Excerpt from a dataset
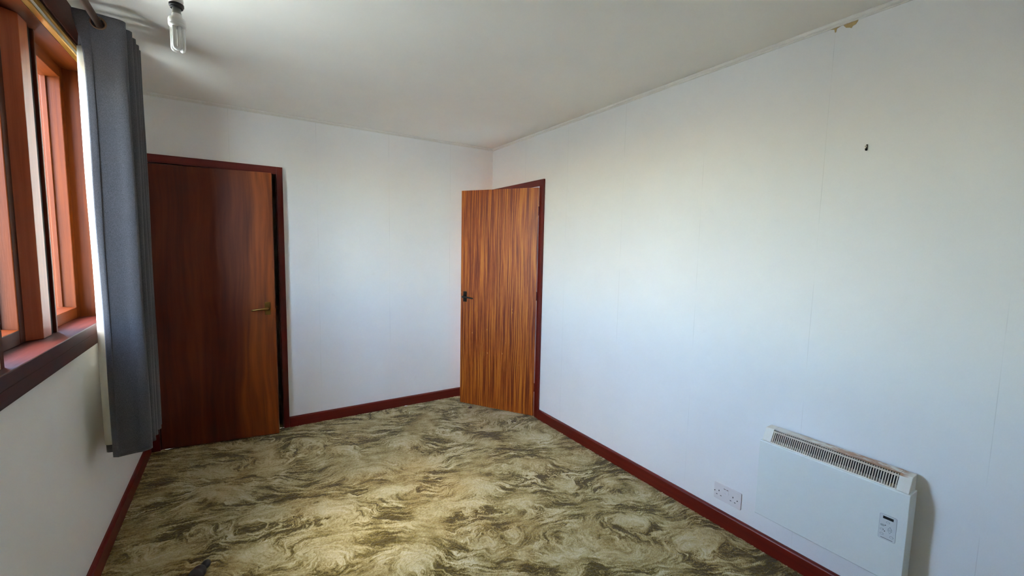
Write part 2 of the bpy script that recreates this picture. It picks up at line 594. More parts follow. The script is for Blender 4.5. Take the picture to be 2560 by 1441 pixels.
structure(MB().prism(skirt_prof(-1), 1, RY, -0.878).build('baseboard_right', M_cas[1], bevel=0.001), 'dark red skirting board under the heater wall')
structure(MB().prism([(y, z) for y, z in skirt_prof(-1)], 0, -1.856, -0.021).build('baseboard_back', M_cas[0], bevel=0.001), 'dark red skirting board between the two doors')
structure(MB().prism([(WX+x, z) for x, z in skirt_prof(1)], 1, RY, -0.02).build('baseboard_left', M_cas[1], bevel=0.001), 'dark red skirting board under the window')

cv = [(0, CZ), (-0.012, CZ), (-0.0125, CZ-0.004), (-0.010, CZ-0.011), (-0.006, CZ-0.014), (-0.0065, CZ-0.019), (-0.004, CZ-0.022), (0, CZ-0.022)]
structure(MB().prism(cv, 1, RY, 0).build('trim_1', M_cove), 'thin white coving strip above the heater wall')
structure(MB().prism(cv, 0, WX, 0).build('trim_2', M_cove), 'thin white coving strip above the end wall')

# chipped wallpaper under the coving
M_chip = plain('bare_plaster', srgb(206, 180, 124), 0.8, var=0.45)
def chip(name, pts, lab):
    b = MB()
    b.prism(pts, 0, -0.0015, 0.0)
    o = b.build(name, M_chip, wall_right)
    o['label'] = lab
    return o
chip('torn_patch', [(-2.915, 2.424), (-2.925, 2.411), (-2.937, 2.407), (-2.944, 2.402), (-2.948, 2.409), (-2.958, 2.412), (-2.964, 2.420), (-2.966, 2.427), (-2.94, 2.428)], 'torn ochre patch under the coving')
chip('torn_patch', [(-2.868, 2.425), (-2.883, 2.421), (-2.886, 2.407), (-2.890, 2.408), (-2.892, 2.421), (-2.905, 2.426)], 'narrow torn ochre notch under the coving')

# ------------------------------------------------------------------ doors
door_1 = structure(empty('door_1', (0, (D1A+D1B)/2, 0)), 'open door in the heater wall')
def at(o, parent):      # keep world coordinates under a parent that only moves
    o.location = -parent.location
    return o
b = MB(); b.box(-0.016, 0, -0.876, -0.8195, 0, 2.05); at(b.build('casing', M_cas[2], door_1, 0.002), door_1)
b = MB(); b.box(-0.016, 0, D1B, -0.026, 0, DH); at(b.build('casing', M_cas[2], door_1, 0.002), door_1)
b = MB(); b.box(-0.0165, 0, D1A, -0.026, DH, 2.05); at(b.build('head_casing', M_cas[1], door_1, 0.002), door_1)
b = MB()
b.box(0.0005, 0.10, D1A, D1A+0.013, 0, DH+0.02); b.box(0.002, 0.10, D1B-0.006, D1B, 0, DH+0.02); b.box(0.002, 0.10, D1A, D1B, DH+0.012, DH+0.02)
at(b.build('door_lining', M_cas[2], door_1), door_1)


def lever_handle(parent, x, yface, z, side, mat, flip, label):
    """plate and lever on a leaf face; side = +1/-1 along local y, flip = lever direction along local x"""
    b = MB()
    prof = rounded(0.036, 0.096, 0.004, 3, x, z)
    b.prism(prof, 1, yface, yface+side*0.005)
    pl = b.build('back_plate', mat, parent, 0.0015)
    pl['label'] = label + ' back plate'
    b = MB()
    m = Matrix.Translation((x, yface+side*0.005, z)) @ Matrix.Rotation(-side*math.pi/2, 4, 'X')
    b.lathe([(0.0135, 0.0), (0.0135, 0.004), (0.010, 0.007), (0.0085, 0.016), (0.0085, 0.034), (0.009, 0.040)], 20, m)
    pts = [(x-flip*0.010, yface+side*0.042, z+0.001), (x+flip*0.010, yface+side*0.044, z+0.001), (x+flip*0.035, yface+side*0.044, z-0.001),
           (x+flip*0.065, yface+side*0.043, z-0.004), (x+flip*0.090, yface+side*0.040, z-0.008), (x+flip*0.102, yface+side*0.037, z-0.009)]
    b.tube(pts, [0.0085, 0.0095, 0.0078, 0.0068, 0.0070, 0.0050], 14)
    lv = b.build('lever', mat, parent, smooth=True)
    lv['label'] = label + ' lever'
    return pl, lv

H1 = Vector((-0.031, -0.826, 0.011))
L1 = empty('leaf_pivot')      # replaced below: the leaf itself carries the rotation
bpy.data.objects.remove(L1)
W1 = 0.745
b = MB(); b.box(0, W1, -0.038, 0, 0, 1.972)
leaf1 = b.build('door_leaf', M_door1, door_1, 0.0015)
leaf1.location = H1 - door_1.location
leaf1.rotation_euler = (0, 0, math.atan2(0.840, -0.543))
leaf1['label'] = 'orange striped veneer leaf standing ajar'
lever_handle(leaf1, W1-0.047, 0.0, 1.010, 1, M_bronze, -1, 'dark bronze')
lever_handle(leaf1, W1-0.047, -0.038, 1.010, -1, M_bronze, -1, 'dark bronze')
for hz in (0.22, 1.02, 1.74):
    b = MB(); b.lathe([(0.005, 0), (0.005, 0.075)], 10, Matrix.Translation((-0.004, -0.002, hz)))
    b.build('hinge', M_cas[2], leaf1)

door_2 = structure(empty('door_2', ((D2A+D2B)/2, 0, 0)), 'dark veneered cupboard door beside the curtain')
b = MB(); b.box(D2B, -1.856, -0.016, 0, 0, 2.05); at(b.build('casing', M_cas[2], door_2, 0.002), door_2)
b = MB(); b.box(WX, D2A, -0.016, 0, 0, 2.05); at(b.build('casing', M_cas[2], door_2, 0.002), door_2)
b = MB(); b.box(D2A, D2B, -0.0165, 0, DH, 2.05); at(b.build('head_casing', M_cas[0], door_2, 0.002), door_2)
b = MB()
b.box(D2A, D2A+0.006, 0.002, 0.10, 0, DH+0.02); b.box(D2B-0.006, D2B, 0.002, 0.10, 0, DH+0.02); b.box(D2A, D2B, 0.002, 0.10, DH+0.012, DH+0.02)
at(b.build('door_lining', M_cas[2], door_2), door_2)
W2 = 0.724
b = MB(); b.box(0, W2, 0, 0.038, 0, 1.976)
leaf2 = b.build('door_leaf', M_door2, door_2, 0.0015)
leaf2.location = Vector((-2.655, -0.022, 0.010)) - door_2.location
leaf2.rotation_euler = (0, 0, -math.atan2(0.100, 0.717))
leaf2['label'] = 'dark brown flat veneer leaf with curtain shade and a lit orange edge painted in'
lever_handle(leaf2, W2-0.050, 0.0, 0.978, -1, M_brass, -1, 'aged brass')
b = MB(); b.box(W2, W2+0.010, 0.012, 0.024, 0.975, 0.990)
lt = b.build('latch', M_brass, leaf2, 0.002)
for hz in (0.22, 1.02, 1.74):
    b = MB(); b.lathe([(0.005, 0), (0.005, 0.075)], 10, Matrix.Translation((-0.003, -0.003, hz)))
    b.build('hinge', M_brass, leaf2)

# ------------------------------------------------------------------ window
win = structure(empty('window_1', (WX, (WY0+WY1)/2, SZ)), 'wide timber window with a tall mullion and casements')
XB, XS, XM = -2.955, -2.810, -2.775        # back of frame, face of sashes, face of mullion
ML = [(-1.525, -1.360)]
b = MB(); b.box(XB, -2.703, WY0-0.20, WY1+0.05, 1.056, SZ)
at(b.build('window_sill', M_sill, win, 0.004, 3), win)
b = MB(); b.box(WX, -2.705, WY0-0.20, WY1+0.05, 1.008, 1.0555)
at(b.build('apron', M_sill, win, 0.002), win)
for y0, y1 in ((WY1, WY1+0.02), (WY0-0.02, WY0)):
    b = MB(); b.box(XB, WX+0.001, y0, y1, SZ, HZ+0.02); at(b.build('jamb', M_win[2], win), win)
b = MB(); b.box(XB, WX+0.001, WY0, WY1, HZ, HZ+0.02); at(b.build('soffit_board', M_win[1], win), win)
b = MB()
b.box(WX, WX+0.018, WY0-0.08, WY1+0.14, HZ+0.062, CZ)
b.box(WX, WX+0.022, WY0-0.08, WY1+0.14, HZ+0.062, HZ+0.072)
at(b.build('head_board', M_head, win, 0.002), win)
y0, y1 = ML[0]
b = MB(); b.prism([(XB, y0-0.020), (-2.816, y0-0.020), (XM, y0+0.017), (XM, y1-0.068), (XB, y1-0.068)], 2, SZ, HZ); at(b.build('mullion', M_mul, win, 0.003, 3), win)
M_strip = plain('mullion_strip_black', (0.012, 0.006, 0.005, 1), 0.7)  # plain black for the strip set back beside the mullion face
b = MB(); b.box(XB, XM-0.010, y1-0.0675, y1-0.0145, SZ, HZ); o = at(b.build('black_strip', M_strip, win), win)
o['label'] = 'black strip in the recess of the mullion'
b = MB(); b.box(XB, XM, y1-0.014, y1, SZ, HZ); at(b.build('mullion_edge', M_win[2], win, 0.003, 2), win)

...

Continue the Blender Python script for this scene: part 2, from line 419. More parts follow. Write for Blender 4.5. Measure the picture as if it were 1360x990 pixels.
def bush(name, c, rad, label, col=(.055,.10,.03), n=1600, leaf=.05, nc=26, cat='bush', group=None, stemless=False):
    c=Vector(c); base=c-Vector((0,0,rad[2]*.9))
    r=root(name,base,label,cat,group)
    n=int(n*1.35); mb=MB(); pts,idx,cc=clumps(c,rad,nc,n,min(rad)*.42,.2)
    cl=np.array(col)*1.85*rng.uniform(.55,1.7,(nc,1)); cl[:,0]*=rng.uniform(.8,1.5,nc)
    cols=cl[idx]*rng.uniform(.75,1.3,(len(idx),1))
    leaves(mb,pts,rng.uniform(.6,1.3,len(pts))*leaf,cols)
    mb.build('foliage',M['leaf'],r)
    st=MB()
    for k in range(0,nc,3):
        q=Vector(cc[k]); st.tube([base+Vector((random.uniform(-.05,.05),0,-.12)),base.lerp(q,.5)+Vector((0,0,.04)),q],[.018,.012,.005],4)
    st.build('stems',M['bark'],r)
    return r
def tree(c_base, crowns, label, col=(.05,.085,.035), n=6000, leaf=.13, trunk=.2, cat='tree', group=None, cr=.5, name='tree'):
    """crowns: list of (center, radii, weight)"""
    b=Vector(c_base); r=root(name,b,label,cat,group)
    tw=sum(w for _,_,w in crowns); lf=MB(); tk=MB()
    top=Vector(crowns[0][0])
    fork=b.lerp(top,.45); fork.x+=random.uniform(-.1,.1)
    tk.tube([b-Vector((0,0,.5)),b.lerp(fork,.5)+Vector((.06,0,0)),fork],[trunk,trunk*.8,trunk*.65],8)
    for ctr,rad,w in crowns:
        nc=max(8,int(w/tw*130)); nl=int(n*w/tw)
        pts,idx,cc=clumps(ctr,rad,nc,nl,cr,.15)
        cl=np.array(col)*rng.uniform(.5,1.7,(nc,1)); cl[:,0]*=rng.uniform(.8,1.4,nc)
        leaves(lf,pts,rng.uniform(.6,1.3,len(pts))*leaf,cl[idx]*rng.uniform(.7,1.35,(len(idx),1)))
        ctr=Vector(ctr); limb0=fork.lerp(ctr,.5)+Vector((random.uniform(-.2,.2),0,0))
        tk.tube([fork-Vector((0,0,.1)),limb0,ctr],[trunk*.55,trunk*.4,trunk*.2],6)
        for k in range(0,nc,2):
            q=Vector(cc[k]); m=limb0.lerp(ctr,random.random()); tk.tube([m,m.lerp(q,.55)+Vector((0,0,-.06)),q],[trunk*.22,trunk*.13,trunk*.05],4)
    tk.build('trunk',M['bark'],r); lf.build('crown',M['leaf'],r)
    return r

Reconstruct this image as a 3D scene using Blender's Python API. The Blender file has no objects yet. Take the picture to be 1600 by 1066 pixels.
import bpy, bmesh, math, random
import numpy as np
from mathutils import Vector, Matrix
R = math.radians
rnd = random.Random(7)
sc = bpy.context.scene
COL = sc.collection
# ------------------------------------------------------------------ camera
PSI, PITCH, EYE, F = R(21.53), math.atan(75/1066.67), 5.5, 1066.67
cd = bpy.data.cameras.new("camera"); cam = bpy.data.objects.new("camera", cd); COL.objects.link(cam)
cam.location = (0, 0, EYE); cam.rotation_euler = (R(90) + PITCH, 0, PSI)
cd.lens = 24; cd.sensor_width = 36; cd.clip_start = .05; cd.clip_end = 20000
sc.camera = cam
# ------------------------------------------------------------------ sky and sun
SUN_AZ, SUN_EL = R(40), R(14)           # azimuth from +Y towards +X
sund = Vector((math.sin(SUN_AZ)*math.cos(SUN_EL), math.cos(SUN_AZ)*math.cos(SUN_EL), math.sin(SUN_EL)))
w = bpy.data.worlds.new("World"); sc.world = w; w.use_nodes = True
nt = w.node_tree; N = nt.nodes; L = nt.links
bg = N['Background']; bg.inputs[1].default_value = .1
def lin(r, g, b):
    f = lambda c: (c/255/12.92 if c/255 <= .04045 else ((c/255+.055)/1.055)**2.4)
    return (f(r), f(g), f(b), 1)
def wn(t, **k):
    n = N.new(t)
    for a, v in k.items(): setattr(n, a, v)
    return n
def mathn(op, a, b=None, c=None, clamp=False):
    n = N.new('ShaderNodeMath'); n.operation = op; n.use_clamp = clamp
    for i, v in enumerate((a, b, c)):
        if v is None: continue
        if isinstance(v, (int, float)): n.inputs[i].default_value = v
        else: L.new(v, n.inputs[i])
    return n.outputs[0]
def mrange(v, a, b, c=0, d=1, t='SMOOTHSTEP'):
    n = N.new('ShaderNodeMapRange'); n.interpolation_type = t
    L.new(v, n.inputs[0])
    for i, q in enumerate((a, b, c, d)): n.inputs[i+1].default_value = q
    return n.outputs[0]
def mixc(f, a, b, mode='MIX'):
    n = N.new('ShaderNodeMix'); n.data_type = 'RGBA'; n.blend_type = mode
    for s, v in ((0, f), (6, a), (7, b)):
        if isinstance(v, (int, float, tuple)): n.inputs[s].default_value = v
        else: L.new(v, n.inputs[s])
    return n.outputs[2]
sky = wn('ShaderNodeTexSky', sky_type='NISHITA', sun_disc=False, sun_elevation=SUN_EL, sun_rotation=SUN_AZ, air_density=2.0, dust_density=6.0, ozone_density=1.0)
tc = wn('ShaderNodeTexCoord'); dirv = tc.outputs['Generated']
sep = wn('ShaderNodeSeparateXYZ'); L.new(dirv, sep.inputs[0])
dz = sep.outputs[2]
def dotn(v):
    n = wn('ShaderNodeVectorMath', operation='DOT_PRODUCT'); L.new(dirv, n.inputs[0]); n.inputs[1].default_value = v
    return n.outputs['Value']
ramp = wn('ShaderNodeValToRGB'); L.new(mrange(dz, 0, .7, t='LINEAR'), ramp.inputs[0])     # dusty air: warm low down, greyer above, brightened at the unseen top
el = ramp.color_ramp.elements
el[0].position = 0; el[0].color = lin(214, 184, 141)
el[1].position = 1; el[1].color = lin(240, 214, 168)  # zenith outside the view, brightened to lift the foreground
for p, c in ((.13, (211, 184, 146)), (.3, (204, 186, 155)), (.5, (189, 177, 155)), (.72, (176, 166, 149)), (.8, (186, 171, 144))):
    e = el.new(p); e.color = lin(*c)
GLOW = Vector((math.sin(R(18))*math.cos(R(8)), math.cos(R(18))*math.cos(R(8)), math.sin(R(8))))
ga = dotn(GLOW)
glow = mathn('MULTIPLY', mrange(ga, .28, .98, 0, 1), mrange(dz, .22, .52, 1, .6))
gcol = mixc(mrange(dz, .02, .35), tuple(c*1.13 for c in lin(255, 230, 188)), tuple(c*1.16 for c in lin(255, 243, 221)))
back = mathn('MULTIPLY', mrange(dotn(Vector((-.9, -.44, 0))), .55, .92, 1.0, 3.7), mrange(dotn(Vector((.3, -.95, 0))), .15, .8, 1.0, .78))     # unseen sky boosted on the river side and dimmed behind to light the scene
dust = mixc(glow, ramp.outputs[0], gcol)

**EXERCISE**
The lines from the one containing "Write part 2" to the one containing "structure(MB().prism([(WX+x, z) for", both included, are to be extracted exactly; give no other line.

**SOLVED PROBLEM**
Write part 2 of the bpy script that recreates this picture. It picks up at line 594. More parts follow. The script is for Blender 4.5. Take the picture to be 2560 by 1441 pixels.
structure(MB().prism(skirt_prof(-1), 1, RY, -0.878).build('baseboard_right', M_cas[1], bevel=0.001), 'dark red skirting board under the heater wall')
structure(MB().prism([(y, z) for y, z in skirt_prof(-1)], 0, -1.856, -0.021).build('baseboard_back', M_cas[0], bevel=0.001), 'dark red skirting board between the two doors')
structure(MB().prism([(WX+x, z) for x, z in skirt_prof(1)], 1, RY, -0.02).build('baseboard_left', M_cas[1], bevel=0.001), 'dark red skirting board under the window')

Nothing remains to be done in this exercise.